Experts for challenging hydropower companies' monopoly

By: Waqar Hamza | November 23, 2009 |
KARACHI - The monopoly of hydropower companies should now be challenged as the demand of Pakistan cannot be met by this mean only, said the energy experts while talking to The Nation on Sunday.
According to an estimate, the demand for global energy services to support economic growth has grown by 50 per cent since 1980 and is expected to grow by another 50 per cent by 2030, and it is estimated by the IEA that investments of US$20 trillion for energy supply will be needed to meet the global demand through 2030.
The hydro power plants are the chief power generating means in Pakistan, and it is to be noted here that the water related issues are always being the key factor of dispute between Pakistan and India.
This has also largely affected the power generation sector in the country, thus this situation demands the government to seek other means of energy production including the construction of dams on immediate basis, they demanded.
It should be noted that the electricity generation in Pakistan depends heavily on the availability of furnace oil, and since Pakistan is already spending hugely on the import of furnace oil, the increased electricity generation would further increase the import bill.
In Financial Year 2008, Pakistan imported furnace oil worth US$2 billion, which was around 1.3 per cent of the GDP, stated the annual report of State Bank of Pakistan.
Though, the government has initiated a number of power projects to bridge the demand-supply gap and a number of power producing plants will be completed by the end of 2009, yet remedial measures are the need of time.
They said that it was good that the government was setting up 14 rental power plants (RPPs) to meet short-term and emergency power requirements of the country within 4 to 6 months based on available technology, but it was feared that the masses of the country would be burdened by the costly power from those rental powers plants.
It is pertinent to mention that the concept of RPPs was introduced in Pakistan in 2007 while RPPs have already been commissioned in US, UK, India, Sri Lanka, Bangladesh, Kuwait, Turkey, UAE and Saudi Arabia.
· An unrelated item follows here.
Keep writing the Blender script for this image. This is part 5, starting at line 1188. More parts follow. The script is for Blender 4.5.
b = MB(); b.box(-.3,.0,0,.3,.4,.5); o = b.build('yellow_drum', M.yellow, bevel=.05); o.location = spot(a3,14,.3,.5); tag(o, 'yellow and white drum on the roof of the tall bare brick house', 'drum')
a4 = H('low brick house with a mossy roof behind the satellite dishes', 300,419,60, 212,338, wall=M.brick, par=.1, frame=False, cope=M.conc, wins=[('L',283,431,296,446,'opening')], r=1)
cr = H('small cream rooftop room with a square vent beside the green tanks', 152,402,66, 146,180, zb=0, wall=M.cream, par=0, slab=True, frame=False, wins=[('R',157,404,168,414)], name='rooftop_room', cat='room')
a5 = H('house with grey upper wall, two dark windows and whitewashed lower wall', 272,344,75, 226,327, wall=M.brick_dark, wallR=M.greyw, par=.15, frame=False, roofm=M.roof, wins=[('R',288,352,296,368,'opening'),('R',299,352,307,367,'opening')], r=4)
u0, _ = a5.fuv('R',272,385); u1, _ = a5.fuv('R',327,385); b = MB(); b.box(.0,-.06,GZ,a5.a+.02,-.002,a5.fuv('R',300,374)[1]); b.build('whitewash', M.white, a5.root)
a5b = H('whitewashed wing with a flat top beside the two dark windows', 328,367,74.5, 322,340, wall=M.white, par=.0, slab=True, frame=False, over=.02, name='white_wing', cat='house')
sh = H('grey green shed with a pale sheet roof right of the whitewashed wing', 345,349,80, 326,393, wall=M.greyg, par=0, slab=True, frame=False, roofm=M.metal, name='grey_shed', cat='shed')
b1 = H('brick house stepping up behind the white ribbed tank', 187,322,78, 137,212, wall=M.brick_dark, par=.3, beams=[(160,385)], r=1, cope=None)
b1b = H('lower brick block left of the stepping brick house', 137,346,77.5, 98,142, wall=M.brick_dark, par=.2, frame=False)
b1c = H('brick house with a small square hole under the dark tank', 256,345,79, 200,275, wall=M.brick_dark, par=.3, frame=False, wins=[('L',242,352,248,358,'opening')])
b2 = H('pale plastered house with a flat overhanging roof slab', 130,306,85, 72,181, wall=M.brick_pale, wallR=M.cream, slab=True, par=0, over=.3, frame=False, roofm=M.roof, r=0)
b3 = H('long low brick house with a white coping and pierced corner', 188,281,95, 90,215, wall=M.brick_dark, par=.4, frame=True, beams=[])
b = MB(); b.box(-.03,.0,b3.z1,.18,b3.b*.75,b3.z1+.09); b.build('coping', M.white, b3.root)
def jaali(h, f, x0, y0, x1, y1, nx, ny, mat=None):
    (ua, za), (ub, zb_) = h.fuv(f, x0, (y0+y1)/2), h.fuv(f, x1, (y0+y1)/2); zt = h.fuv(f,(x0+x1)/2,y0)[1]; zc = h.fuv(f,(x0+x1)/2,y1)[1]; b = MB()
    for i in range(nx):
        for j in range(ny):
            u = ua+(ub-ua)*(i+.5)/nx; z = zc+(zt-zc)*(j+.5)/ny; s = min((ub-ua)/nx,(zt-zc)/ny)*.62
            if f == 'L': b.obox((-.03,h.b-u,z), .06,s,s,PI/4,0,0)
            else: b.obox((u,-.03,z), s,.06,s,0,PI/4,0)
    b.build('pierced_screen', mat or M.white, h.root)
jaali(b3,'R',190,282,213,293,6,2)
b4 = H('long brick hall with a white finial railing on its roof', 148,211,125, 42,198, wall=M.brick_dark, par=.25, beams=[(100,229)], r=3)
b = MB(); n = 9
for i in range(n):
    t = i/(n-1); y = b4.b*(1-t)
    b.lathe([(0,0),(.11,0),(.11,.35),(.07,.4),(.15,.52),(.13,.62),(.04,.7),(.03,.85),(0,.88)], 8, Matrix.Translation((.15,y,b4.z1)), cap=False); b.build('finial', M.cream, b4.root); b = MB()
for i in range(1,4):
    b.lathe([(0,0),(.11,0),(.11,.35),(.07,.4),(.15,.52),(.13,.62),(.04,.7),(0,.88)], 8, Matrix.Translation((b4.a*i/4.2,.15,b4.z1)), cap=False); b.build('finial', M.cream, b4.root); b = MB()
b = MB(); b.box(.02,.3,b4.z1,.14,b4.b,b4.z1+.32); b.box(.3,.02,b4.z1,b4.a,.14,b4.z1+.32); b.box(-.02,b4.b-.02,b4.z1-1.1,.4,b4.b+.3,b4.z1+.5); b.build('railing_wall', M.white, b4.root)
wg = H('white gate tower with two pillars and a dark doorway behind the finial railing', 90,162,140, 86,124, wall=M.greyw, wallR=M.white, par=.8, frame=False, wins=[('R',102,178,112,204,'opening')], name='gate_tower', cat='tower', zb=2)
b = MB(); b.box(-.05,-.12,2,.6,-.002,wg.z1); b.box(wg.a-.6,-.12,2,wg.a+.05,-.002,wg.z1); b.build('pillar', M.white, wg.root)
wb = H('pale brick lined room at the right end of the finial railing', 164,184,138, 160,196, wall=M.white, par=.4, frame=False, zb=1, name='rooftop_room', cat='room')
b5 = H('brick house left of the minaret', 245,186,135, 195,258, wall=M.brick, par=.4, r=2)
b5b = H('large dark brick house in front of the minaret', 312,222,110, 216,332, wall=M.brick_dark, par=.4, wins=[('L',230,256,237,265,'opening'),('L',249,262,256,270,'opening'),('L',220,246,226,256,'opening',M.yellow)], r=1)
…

Compared with the IPPs, the rental power generation costs range between 12-13 cents per kwh compared with IPPs cost of 12 cents per kwh on average.
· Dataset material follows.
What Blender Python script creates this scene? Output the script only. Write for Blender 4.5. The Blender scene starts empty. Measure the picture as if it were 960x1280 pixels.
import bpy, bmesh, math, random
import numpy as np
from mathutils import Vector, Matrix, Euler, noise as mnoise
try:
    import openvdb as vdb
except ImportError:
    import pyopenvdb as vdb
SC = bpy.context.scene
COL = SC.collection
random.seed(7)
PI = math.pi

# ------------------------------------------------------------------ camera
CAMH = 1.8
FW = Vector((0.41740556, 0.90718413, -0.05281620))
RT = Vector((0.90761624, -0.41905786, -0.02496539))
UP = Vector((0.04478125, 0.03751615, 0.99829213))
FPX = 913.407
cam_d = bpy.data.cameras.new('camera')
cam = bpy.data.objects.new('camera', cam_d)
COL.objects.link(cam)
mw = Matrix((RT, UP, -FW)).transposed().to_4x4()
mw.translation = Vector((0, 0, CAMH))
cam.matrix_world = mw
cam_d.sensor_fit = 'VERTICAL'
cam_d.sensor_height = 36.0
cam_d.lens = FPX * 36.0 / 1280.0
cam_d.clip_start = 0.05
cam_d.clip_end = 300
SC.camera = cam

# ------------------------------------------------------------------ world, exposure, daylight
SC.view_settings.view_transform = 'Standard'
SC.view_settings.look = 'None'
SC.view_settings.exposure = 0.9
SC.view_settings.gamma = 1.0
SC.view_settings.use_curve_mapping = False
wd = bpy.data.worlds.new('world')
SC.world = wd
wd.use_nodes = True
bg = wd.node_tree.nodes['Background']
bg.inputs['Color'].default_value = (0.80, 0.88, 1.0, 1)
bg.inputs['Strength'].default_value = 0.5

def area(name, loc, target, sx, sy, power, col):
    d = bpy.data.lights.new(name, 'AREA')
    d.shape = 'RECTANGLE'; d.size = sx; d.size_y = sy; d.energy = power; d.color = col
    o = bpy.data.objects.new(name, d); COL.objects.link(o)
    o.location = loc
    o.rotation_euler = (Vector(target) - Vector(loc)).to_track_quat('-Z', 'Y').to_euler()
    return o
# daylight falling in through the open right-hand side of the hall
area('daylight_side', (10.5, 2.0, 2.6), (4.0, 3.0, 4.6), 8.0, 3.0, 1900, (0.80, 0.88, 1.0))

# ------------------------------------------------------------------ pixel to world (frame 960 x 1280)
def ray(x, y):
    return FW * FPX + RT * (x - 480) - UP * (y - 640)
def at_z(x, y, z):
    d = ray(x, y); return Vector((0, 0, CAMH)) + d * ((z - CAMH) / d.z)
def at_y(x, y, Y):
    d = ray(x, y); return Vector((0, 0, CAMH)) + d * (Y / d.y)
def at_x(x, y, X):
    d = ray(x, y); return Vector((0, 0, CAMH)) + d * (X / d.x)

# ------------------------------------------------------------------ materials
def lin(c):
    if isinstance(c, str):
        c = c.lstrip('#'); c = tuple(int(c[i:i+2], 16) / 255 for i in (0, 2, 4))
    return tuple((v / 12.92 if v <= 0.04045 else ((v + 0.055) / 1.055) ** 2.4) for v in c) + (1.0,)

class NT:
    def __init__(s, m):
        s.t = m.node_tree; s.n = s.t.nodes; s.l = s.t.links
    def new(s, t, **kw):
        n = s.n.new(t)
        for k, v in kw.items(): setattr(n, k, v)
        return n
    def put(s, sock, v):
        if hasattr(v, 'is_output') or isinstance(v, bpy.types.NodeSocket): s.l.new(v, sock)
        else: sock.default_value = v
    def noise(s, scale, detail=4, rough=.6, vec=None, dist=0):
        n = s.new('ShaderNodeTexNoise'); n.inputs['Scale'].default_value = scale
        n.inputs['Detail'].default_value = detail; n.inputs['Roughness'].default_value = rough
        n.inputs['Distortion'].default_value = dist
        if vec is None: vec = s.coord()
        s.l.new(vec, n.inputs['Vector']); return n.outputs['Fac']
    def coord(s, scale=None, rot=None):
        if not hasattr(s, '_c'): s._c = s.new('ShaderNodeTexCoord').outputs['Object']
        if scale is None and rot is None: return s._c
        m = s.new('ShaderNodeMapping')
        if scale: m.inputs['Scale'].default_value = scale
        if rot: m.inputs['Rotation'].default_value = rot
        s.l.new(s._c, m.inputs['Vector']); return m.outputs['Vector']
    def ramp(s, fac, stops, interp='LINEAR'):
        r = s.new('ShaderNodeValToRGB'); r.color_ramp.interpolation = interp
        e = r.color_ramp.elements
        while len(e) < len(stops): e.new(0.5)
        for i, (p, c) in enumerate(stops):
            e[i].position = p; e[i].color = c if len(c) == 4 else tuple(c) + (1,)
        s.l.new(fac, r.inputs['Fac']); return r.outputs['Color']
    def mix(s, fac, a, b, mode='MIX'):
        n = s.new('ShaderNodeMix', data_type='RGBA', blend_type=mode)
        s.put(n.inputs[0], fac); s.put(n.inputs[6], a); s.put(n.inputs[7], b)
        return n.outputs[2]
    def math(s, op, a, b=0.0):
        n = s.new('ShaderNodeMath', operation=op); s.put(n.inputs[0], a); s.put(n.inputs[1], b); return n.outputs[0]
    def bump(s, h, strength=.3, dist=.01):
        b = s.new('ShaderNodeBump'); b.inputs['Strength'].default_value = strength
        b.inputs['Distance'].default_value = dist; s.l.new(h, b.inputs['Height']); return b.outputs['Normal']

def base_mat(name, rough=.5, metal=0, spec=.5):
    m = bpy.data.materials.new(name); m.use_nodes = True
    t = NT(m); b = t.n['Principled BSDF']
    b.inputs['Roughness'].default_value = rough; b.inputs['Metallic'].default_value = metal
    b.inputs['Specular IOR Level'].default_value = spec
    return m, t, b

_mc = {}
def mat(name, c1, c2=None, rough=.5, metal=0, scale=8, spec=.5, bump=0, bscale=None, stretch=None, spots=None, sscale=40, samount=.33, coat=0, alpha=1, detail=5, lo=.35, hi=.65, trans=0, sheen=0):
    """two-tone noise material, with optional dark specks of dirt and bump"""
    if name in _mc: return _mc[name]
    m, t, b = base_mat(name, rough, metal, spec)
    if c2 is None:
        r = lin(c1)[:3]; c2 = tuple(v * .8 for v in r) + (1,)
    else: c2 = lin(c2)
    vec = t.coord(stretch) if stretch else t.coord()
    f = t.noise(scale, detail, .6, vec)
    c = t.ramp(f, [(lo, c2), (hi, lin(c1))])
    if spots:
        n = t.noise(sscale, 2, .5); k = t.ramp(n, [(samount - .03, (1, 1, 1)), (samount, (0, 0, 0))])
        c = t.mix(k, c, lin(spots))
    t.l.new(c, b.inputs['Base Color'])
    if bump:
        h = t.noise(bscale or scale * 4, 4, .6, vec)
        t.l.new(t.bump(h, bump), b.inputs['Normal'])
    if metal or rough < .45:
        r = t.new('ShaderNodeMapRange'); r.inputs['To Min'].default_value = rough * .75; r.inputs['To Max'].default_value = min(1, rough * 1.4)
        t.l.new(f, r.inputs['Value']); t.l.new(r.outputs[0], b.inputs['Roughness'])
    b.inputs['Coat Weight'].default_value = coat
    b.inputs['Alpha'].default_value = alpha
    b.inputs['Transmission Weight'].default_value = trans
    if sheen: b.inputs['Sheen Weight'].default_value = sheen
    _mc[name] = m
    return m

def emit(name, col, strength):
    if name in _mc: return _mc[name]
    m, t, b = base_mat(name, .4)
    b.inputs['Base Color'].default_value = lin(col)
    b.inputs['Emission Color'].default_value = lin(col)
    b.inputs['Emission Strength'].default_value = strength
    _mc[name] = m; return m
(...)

The above mentioned energy need suggests that to double the rate of energy efficiency improvement, the investment of US$3.2 trillion will be required worldwide (the G8 countries alone will invest around US$2.3 trillion).
The existence of a vast energy saving potential in Pakistan is mainly due to available weaknesses in the distribution system as well as lack of awareness of energy conservation measures, while like other South Asian countries, transmission and distribution losses are quite large in Pakistan especially compared with the other countries of Asia.
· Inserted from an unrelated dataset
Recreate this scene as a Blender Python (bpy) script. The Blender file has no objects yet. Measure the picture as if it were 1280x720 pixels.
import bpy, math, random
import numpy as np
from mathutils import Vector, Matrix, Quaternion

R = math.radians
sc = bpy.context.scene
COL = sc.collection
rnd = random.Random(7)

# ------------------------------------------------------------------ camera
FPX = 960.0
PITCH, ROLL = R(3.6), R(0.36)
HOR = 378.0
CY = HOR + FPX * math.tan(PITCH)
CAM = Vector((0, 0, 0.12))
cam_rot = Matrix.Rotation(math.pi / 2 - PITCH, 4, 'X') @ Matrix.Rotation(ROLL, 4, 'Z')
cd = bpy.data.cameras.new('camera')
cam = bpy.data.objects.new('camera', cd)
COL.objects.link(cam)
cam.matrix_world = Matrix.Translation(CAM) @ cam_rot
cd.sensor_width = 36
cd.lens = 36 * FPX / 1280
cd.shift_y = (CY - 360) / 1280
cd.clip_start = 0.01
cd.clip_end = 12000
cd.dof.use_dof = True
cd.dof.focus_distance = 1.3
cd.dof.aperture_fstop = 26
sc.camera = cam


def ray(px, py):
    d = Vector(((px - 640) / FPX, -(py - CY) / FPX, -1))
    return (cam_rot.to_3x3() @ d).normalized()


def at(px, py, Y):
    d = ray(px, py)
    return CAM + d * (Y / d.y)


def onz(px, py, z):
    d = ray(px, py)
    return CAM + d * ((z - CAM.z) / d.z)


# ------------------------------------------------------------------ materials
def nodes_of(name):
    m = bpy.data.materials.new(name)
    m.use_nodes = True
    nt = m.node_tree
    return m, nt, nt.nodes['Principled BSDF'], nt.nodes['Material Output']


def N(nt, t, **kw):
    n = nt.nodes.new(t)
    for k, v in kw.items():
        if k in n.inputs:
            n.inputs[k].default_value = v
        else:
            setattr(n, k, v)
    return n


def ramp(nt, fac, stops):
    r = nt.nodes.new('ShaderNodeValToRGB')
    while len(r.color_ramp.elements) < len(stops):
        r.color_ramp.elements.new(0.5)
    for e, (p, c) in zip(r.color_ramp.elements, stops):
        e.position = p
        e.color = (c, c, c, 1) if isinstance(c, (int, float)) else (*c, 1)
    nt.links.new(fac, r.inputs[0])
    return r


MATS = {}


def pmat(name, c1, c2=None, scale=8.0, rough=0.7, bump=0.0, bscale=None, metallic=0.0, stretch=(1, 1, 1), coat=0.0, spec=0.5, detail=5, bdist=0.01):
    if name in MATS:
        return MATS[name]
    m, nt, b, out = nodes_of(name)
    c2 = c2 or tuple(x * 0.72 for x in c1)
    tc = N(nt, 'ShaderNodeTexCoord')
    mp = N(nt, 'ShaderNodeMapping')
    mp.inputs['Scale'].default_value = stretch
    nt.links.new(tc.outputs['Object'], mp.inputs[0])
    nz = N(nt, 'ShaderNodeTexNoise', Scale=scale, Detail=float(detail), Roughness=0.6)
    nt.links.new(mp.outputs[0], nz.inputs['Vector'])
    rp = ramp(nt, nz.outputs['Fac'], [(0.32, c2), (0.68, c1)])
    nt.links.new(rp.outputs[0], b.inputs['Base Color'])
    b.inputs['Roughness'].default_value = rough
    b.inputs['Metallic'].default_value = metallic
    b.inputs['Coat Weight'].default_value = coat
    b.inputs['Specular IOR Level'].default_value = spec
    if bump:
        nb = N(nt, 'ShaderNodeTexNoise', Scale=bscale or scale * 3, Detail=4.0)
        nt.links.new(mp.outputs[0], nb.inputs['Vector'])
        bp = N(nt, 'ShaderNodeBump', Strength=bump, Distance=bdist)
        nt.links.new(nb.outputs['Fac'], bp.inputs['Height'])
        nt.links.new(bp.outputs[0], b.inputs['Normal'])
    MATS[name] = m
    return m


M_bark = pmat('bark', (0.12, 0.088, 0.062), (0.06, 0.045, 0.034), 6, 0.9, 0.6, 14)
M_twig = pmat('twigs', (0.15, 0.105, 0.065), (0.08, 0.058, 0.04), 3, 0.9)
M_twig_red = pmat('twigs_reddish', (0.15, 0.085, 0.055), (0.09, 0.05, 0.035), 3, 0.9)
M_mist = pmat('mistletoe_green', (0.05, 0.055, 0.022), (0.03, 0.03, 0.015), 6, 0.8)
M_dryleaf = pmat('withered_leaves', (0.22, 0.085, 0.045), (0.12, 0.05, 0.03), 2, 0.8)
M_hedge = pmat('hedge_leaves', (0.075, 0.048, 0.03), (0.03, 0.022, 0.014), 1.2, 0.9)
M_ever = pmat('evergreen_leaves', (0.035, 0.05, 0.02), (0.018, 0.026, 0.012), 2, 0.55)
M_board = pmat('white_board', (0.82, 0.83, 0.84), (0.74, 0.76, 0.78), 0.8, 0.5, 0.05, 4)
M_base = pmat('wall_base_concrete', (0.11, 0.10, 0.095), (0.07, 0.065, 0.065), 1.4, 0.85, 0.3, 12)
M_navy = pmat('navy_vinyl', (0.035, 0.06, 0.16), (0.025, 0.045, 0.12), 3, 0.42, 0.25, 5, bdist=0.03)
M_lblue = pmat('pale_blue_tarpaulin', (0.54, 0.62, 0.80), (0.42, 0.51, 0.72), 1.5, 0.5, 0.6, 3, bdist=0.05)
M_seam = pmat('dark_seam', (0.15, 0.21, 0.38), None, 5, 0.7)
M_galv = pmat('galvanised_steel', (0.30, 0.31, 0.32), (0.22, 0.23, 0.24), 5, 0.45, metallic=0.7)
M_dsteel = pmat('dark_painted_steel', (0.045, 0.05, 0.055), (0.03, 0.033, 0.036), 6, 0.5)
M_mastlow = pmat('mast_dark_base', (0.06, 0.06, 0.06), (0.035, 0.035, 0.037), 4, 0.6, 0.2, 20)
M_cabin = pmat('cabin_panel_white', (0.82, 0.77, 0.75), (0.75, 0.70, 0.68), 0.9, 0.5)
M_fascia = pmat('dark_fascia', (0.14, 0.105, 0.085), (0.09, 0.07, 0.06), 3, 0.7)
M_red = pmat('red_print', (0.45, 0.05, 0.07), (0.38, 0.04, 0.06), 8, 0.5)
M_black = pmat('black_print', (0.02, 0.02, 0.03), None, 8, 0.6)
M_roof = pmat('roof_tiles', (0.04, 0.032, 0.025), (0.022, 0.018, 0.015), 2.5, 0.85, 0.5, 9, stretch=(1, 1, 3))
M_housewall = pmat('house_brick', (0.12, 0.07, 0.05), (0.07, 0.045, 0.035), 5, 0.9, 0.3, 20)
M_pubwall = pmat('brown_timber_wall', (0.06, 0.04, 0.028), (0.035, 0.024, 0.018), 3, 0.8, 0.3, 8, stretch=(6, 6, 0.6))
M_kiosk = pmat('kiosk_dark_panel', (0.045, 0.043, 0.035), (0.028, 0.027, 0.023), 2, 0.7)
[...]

According to a report by Enercon, the energy consumption in Pakistan can be reduced by 25 per cent on average in various sectors of the economy through efficient utilisation.
In Pakistan the home building sector is quite fragmented that makes concerted industry-led initiatives for promoting energy efficiency, which may include innovating energy-saving designs, products, and construction techniques, highly unlikely.
Pakistan has to promote energy efficiency by establishing national goals like China that has set compulsory targets to achieve energy-efficiency, and according to the national 11th five-year plan for the period of 2006-2010 they would reduce energy intensity by 20 per cent.
In 2005, Pakistan announced its first-ever energy conservation policy that spelled out broad guidelines to enhance end-use efficiency in various sectors of economy, while initiatives include formulating legislation, developing codes and standards, creating public awareness, and capacity building.
A major initiative in the policy was to introduce and facilitate energy audits at industrial level, and energy audits of a number of textile, leather, sugar and steel re-rolling units are being conducted in the country.
Specifically, National Productivity Organisation (NPO), with the coordination of APTMA, conducted energy audits in a number of textile firms that highlighted the energy saving potential in the industry as well as measures that should be taken to reduce energy consumption in these firms. The same organisation had also conducted energy audits in steel re-rolling firms.
Moreover, the government has already been pursuing day light savings to utilise maximum day light as possible for economic activities, but a proper assessment should be done and made public as to how much energy is being saved through day light in Pakistan, the experts said.
In order to lessen the cost of electricity usage, the use of energy saving bulbs and lamps is now gaining popularity and domestic production as well as import of energy savers has grown tremendously in recent years.
The import of energy savers in FY2009 grew at a remarkable rate of 120 per cent over 20 per cent average growth in the preceding two years.
However, the industrial sector should promote nationwide small-scale technology programmes in industrial sub-sectors, particularly in the small and medium scale industrial units to demonstrate the efficiency of energy conservation like waste heat recovery, combustion control system energy efficient motors, power factor improvement and others.
In addition, the agriculture sector needs to promote energy efficient agriculture tractor engines, tube wells, and water pumping stations.